A alegria guerreira
Luciano Siqueira
Foto: Diego Nigro (PCR)
Fábrica de sonhos,
festa demoníaca, desperdício de energias e dinheiro, expressão do modo de viver
de nossa gente ou alegria guerreira. Depende do olhar de quem o vive, presencia
ou analisa.
Talvez chamar o
carnaval de fábrica de sonhos seja impróprio: os sonhos o precedem, durante a
festa apenas se exteriorizam, extravasam de múltiplas formas.
Invenção do demônio é
uma pecha que lhe atribuem olhos puritanos e repressivos desde que surgiu,
dizem, nas sacristias católicas da Idade Média – como forma de desfazer-se da
carne e enaltecer o espírito.
Desperdício para os
que não enxergam as muitas nuances de toda uma cadeia produtiva que envolve
investimentos, lucros e oportunidades de trabalho. Somas fabulosas – do
merchandaise à geração de empregos temporários, diretos e indiretos.
Manifestação
do modo de sonhar, sofrer, lutar, sentir e amar de nossa gente, sim – tudo
traduzido na forma de uma alegria guerreira, na expressão cunhada pela
pesquisadora da Fundação Joaquim Nabuco Rita de Cássia Barbosa de Araújo, autora do belíssimo
artigo “Carnaval do Recife: a alegria guerreira” (revista Estudos Avançados –
USP, abril de 1997).
É que no final do século XIX e início do século XX, só às elites era
permitido participar da festa desfilando alegorias e clubes de máscaras,
restando ao povo apenas ver e aplaudir. Daí o surgimento de agremiações
populares destinadas a lutar pelo direito de brincar, abrindo alas e
suplantando a norma iníqua e a repressão policial. Vassourinhas, Pás Douradas,
Lavadeiras, Lenhadores e tantos outros surgiram inspirados na luta por direitos
corporativos e pela liberdade de participar dos folguedos.

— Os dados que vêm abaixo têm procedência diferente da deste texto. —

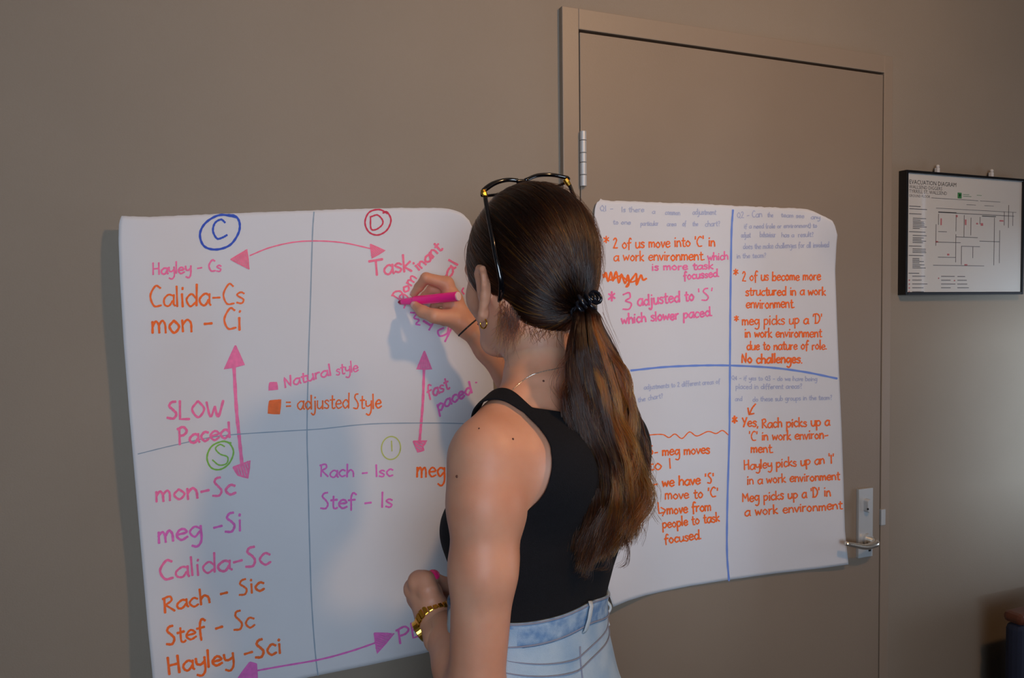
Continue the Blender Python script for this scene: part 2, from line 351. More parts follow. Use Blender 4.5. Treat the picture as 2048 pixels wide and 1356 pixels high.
GL = {}
def G(ch, adv, s): GL[ch] = (adv, s)
for l in r'''a|.88|.75,.85 .45,1 .1,.6 .15,.15 .45,0 .72,.45/!.77,1 .75,.15 .86,0
b|.85|!.1,1.8 .1,0/.1,.6 .45,1 .75,.6 .6,.1 .3,0 .1,.15
c|.78|.7,.85 .4,1 .1,.5 .35,0 .7,.15
d|.92|.75,.7 .45,1 .1,.55 .35,0 .74,.35/!.8,1.8 .77,0
e|.82|.12,.5 .7,.6 .55,.97 .28,.92 .08,.45 .35,0 .75,.2
f|.68|.68,1.6 .45,1.8 .28,1.3 .26,.4 .26,-.3/!.05,.9 .6,.98
g|.9|.75,.8 .4,1 .1,.6 .35,.12 .72,.55/.78,1 .78,-.3 .5,-.8 .15,-.65
h|.85|!.12,1.8 .1,0/.1,.55 .4,1 .68,.7 .7,0
i|.36|!.16,1 .16,0/!.16,1.38 .2,1.52
j|.5|.3,1 .3,-.3 .1,-.75 -.12,-.55/!.3,1.38 .34,1.52
k|.75|!.1,1.8 .1,0/!.6,1 .12,.5 .66,0
l|.34|!.14,1.8 .14,0
m|1.12|!.08,1 .08,0/.08,.6 .3,1 .48,.7 .5,0/.5,.6 .74,1 .92,.7 .94,0
n|.84|!.1,1 .1,0/.1,.55 .4,1 .65,.7 .7,0
o|.85|.4,1 .08,.5 .4,0 .72,.5 .4,1
p|.85|!.12,1 .1,-.8/.1,.7 .45,1 .75,.55 .45,.05 .12,.2
q|.85|.7,.8 .4,1 .1,.5 .4,0 .7,.4/!.74,1 .74,-.8
r|.64|!.12,1 .12,0/.12,.55 .3,.9 .56,.95
s|.7|.6,.85 .35,1 .12,.75 .55,.35 .4,0 .06,.12
t|.62|.3,1.5 .28,.2 .45,0 .6,.1/!.05,1 .58,1.04
u|.85|.1,1 .12,.2 .4,0 .68,.4/!.72,1 .72,0
v|.72|!.06,1 .34,0 .64,1
w|1.05|!.05,1 .25,0 .48,.8 .7,0 .95,1
x|.7|!.05,1 .6,0/!.6,1 .05,0
y|.82|.1,1 .15,.45 .42,.35 .68,.6/.72,1 .7,-.3 .45,-.8 .1,-.65
z|.7|!.05,1 .6,1 .05,0 .65,0
A|.95|!.05,0 .45,1.8 .85,0/!.2,.7 .7,.7
C|.95|.82,1.62 .5,1.8 .1,.95 .35,.1 .85,.12
D|.95|!.12,1.75 .12,.02/.0,1.75 .5,1.7 .85,.95 .5,.1 .0,.02
E|.8|!.65,1.75 .1,1.75 .1,0 .7,0/!.1,.9 .55,.9
F|.8|!.65,1.75 .1,1.75 .1,0/!.1,.9 .55,.9
H|1.0|!.1,1.8 .1,0/!.78,1.8 .78,0/!.1,.9 .78,.95
I|.35|!.15,1.7 .15,0
L|.8|!.1,1.8 .1,0 .7,0
M|1.15|!.08,0 .12,1.6 .5,.5 .9,1.6 .95,0
N|.95|!.1,0 .12,1.6 .7,0 .78,1.75
O|1.05|.5,1.75 .08,.9 .5,0 .92,.9 .5,1.75
P|.85|!.15,1.75 .1,0/.0,1.7 .5,1.8 .75,1.35 .5,.95 .12,.9
Q|1.0|.5,1.7 .08,.9 .45,.1 .85,.9 .5,1.7/!.55,.4 .9,-.1
R|.9|!.12,1.7 .1,0/.0,1.6 .5,1.75 .62,1.25 .12,.85/!.2,.85 .78,0
S|.82|.62,1.78 .35,1.72 .22,1.35 .45,.95 .64,.5 .45,.02 .06,.08
T|1.0|!.45,1.7 .5,0/!-.1,1.7 1.0,1.75
V|.9|!.05,1.7 .42,0 .8,1.7
W|1.3|.05,1.6 .25,.1 .55,1.1/.55,1.1 .8,.1 1.15,1.7
Y|.85|!.05,1.75 .38,.9/!.75,1.8 .25,-.1
1|.4|!.15,1.65 .15,0
2|.85|.12,1.4 .38,1.75 .62,1.35 .3,.5 .1,.05/!.1,.05 .72,.02
3|.85|.1,1.6 .5,1.75 .55,1.2 .25,.95 .65,.6 .5,.05 .05,.05
4|.8|!.5,0 .5,1.7 .05,.5 .7,.5
-|.75|!.1,.6 .62,.66
=|.75|!.1,.4 .6,.42/!.1,.85 .6,.87
*|.7|!.3,1.35 .3,.3/!.05,1.1 .58,.6/!.55,1.15 .05,.5
.|.3|!.1,.05 .16,.08
,|.3|!.15,.1 .05,-.25
'|.32|!.14,1.75 .12,1.3
?|.7|.1,1.4 .35,1.7 .55,1.3 .3,.8 .3,.5/!.3,.1 .34,.15
(|.4|.3,1.8 .08,.8 .3,-.2
)|.4|.1,1.8 .32,.8 .1,-.2
&|.6|!.05,.7 .5,.5'''.split('\n'):
    ch, adv, s = l.split('|', 2) if not l.startswith('|') else ('|', '0', '')
    G(ch, float(adv), s)
def ribbon(mb, pts, w, off, lift=.0007):
    """a flat ink stroke lying on the sheet"""
    pts = [np.array(p, float) for p in pts]
    q = [pts[0]]
    for p in pts[1:]:
        if np.linalg.norm(p-q[-1]) > .6: q.append(p)
    if len(q) < 2: q.append(q[0]+np.array([1., .5]))
    t0 = (q[1]-q[0])/np.linalg.norm(q[1]-q[0]); t1 = (q[-1]-q[-2])/np.linalg.norm(q[-1]-q[-2])
    q = [q[0]-t0*w*.35]+q+[q[-1]+t1*w*.35]
    V = []; F = []; n = len(q)
    for i, p in enumerate(q):
        t = q[min(i+1, n-1)]-q[max(i-1, 0)]; t = t/(np.linalg.norm(t)+1e-9)
        nn = np.array([-t[1], t[0]]); ww = w*(.57 if 0 < i < n-1 else .32)*(1+.12*math.sin(i*1.7))
        for sgn in (1, -1):
            x, y = p+nn*ww*sgn; V.append(at(x, y, -off(x, y)-lift))
    for i in range(n-1): F.append((2*i, 2*i+1, 2*i+3, 2*i+2))
    mb.add(V, F)
def write(txt, x0, y0, x1, y1, h, w, col, sh, off, slant=0.0, name='handwriting', lift=.0007, vh=None):
    """letters along the line (x0,y0)-(x1,y1), h = height of small letters"""
    tot = sum(GL[c][0] if c != ' ' else .6 for c in txt)-.12
    X = np.array([x1-x0, y1-y0], float)/tot
    d = X/np.linalg.norm(X); U = np.array([d[1], -d[0]])*h
    U = np.array([0, -1.])*h*.5+U*.5 if vh is None else U
    U = U+d*h*slant
    mb = MB(); cur = 0
    for c in txt:
        if c == ' ': cur += .6; continue
        adv, s = GL[c]
        jy = random.uniform(-.06, .06); js = random.uniform(.94, 1.06)
        for st in s.split('/'):
            straight = st.startswith('!'); st = st.lstrip('!')
            P = [tuple(float(v) for v in q.split(',')) for q in st.split()]
            P = [(a+random.uniform(-.025, .025), (b_*js+jy)+random.uniform(-.03, .03)) for a, b_ in P]
            if straight:
                Q = []
                for a, b_ in zip(P[:-1], P[1:]): Q += [np.array(a)+(np.array(b_)-np.array(a))*t for t in np.linspace(0, 1, 5)]
            else: Q = catmull(P, 6)
            ribbon(mb, [np.array([x0, y0])+X*(cur+q[0])+U*q[1] for q in Q], w*random.uniform(.9, 1.1), off, lift+random.uniform(0, .0001))
        cur += adv
    return mb.build(name, M[col], sh)
def stroke(name, P, w, col, sh, off, smooth=True, n=8, lift=.0006):
    mb = MB(); ribbon(mb, catmull(P, n) if smooth else [np.array(a)+(np.array(b_)-np.array(a))*t for a, b_ in zip(P[:-1], P[1:]) for t in np.linspace(0, 1, n)], w, off, lift)
    return mb.build(name, M[col], sh)
def scribble(name, poly, w, col, sh, off, n=14, ang=0.0):
    """an arrow head or a box coloured in with marker strokes"""
    P = np.array(poly, float); mb = MB()
    ribbon(mb, [q for a, b_ in zip(P, np.roll(P, -1, 0)) for q in (a, (a+b_)/2, b_)], w, off, .0009)
    c, s = math.cos(ang), math.sin(ang); R_ = np.array([[c, s], [-s, c]]); Q = P@R_.T
    ys = np.linspace(Q[:, 1].min(), Q[:, 1].max(), n+2)[1:-1]; z = []
    for k, y in enumerate(ys):
        xs = []
        for a, b_ in zip(Q, np.roll(Q, -1, 0)):
            if (a[1]-y)*(b_[1]-y) < 0: xs.append(a[0]+(b_[0]-a[0])*(y-a[1])/(b_[1]-a[1]))
        if len(xs) >= 2:
            xs = sorted(xs); e = (xs[0], xs[-1]) if k % 2 == 0 else (xs[-1], xs[0])
            z += [np.array([e[0]+random.uniform(-1, 1), y])@R_, np.array([e[1]+random.uniform(-1, 1), y])@R_]
    if len(z) > 1: ribbon(mb, z, w, off, .0011)
    return mb.build(name, M[col], sh)
def ellipse(cx, cy, rx, ry, rot=0, n=40, a0=0, over=.15):
    c, s = math.cos(rot), math.sin(rot)
    return [(cx+c*rx*math.cos(a)-s*ry*math.sin(a), cy+s*rx*math.cos(a)+c*ry*math.sin(a)) for a in np.linspace(a0, a0+2*math.pi+over, n)]
A = (sh1, off1)
stroke('drawn_line', [(628, 424), (625, 470), (621, 600), (617, 720), (614, 860), (616, 950), (619, 1080), (623, 1200), (630, 1300), (636, 1351)], 2.2, 'pencil', *A)
stroke('drawn_line', [(276, 908), (350, 890), (440, 872), (560, 863), (640, 858), (740, 848), (860, 846), (960, 848)], 1.8, 'pencil', *A)
stroke('circle_outline', [(472, 434), (440, 430), (412, 445), (400, 468), (408, 492), (432, 499), (460, 490), (477, 466), (479, 445), (470, 432), (452, 430)], 4, 'blue', *A)
stroke('circled_letter', [(450, 445), (442, 439), (430, 446), (426, 462), (434, 477), (445, 475), (454, 470)], 3.6, 'blue', *A)
stroke('circle_outline', [(775, 427), (758, 419), (738, 425), (730, 445), (738, 464), (756, 470), (774, 460), (782, 440), (774, 424), (766, 426)], 3, 'red', *A)
stroke('circled_letter', [(741, 433), (742, 457), (752, 459), (764, 450), (765, 440), (755, 430), (743, 433)], 2.8, 'red', *A)
stroke('circle_outline', [(462, 886), (444, 883), (423, 893), (414, 915), (422, 935), (440, 939), (458, 927), (467, 905), (460, 888), (448, 882)], 3, 'green', *A)
stroke('circled_letter', [(449, 893), (440, 889), (431, 897), (440, 908), (455, 914), (453, 927), (438, 930), (425, 920)], 2.6, 'green', *A)
stroke('circle_outline', ellipse(782, 896, 19, 23, .1), 2.2, 'yellow', *A)
stroke('circled_letter', [(783, 882), (784, 902)], 2.2, 'yellow', *A, smooth=False)
# arrows
stroke('arrow_line', [(500, 511), (540, 495), (590, 484), (640, 482), (690, 486), (745, 498)], 2.4, 'rose', *A)
scribble('arrow_head', [(462, 519), (494, 499), (498, 538)], 2.6, 'rose', *A, n=10, ang=1.2)
scribble('arrow_head', [(741, 489), (770, 501), (744, 516)], 2.6, 'rose', *A, n=8, ang=.8)
stroke('arrow_line', [(468, 735), (473, 820), (479, 880), (484, 930)], 6, 'pink', *A)
scribble('arrow_head', [(471, 692), (449, 738), (488, 729)], 3.4, 'pink', *A, n=12)
scribble('arrow_head', [(467, 935), (500, 922), (495, 956), (476, 950)], 3.6, 'pink', *A, n=6, ang=1.3)
stroke('arrow_line', [(848, 738), (846, 800), (842, 850), (839, 885)], 4.6, 'pink', *A)
scribble('arrow_head', [(849, 703), (834, 738), (863, 738)], 3, 'pink', *A, n=7, ang=1.5)
scribble('arrow_head', [(827, 883), (854, 882), (845, 893), (848, 900), (836, 904)], 3, 'pink', *A, n=5, ang=.6)
stroke('arrow_line', [(510, 1342), (560, 1333), (640, 1319), (700, 1303), (750, 1286)], 3.2, 'magenta', *A)
scribble('arrow_head', [(749, 1267), (788, 1267), (754, 1306)], 3.4, 'magenta', *A, n=10, ang=.3)
scribble('arrow_head', [(500, 1326), (512, 1328), (514, 1372), (470, 1366)], 4.4, 'magenta', *A, n=12, ang=1.4)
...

Deu no que temos hoje – no Recife, em Olinda e em muitas partes do
território pernambucano o folião cai no frevo ou se deixa envolver pelo batuque
mágico do maracatu, livre e espontaneamente, nas praças e nas ruas. Do jeito
que lhe vier à telha, sem regras nem amarras.

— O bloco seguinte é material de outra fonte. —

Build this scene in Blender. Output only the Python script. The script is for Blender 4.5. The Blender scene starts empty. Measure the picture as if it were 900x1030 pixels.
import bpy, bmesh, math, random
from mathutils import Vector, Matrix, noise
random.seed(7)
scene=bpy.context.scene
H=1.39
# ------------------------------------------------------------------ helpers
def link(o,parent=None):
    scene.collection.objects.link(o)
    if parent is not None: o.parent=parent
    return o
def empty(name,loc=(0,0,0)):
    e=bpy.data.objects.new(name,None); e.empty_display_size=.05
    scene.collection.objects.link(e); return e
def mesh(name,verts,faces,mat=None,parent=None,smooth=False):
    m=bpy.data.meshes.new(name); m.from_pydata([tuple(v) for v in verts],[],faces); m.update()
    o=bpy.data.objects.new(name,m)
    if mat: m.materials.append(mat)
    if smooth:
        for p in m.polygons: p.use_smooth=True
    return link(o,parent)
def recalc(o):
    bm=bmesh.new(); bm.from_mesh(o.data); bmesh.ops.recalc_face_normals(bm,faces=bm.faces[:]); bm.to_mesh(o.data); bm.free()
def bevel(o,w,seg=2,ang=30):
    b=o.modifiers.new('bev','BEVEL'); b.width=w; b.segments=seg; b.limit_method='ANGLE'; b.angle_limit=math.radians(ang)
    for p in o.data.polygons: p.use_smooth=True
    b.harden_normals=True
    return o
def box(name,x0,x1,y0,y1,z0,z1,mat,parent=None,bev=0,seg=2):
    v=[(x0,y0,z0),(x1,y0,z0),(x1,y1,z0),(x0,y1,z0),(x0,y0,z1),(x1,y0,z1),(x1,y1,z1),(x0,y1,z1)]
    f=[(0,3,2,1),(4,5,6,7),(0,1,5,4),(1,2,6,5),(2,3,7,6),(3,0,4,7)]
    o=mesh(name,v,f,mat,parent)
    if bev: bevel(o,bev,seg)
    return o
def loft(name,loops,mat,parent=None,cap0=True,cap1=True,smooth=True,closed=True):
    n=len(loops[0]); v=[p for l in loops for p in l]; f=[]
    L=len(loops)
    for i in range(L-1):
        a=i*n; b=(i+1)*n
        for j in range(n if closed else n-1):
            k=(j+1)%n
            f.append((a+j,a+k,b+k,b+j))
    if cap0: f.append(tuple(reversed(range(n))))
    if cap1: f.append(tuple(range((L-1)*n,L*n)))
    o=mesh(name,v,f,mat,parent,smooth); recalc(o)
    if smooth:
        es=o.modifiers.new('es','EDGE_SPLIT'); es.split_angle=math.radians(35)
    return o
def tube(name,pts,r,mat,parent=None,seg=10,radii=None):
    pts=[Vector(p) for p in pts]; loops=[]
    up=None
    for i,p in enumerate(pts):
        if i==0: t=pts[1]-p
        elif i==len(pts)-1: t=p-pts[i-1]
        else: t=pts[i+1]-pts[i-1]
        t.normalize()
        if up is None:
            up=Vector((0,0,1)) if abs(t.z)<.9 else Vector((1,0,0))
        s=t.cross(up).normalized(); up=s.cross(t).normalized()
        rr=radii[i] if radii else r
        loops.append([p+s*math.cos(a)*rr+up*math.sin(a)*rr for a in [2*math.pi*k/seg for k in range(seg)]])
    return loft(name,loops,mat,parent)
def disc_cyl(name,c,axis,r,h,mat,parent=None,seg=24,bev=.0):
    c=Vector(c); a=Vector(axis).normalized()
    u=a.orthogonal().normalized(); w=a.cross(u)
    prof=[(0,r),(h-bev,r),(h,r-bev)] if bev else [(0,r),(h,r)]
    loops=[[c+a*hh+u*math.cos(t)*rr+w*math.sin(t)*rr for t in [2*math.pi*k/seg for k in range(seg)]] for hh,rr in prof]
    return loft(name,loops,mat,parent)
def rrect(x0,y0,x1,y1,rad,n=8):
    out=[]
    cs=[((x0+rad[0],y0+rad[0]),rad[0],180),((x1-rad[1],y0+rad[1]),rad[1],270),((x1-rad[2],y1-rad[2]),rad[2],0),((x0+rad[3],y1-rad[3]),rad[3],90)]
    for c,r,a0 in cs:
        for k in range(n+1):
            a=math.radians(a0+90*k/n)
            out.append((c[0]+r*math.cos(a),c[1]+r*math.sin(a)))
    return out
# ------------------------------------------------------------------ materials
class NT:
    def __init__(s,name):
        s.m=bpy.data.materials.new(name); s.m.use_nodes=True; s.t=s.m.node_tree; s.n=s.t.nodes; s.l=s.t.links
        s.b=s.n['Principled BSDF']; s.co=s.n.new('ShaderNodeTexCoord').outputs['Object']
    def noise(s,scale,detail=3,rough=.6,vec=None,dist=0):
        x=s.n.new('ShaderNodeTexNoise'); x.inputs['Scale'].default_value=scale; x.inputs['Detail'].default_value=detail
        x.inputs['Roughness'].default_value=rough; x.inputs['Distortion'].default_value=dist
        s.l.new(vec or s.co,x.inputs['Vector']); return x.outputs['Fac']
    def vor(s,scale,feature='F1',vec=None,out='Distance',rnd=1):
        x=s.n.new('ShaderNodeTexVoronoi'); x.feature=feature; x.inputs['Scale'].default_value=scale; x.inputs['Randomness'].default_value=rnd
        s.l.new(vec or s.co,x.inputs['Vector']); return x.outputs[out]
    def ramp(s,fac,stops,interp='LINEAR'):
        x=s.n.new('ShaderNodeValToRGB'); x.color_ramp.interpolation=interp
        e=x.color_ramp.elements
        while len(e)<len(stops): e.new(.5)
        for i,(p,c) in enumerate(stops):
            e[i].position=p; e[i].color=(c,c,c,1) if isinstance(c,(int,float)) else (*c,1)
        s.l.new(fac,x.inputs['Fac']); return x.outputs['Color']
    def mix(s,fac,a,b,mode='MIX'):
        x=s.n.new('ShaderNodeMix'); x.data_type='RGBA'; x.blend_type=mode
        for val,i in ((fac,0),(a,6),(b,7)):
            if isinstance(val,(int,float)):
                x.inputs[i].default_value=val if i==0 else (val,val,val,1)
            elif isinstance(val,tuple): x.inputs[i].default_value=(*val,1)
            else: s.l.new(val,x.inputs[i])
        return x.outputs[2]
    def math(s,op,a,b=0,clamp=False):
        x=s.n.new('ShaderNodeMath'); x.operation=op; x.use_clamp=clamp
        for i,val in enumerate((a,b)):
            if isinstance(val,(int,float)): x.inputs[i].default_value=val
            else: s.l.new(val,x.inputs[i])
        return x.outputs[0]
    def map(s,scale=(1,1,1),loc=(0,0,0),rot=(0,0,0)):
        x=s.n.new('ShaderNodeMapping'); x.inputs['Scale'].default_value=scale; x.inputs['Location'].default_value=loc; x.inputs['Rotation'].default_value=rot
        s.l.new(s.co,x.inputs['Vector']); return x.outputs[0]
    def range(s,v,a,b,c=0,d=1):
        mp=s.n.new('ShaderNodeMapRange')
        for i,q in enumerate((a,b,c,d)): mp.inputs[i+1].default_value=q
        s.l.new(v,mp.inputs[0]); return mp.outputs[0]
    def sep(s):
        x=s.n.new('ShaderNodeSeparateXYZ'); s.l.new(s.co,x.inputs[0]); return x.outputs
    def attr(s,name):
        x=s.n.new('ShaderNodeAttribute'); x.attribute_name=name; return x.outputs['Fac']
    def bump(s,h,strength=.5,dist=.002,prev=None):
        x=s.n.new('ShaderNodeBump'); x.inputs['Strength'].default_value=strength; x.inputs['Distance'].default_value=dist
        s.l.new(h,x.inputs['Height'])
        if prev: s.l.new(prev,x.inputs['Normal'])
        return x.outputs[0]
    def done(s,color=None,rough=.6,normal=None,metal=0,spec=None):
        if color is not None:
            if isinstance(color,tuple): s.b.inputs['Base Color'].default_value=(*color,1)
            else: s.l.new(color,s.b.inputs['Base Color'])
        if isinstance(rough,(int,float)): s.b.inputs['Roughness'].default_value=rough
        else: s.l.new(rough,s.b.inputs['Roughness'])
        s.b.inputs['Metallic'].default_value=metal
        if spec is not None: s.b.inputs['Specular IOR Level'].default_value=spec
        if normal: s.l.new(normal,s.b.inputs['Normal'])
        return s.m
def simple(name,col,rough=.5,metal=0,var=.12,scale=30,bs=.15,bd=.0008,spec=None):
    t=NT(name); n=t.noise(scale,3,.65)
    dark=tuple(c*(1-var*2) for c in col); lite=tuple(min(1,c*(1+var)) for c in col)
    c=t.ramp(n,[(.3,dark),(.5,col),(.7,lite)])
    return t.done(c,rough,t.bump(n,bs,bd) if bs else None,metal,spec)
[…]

Um carnaval democrático isento de proibições e restrições econômicas.
Jamais pensar na compra de abadás nem em alguns privilegiados protegidos por
cordões de isolamento no Galo da Madrugada, no Recife, ou em Pitombeiras e
Elefante nas ladeiras de Olinda. Vale a liberdade conquistada há pouco mais de
um século com muito sangue, suor e cachaça.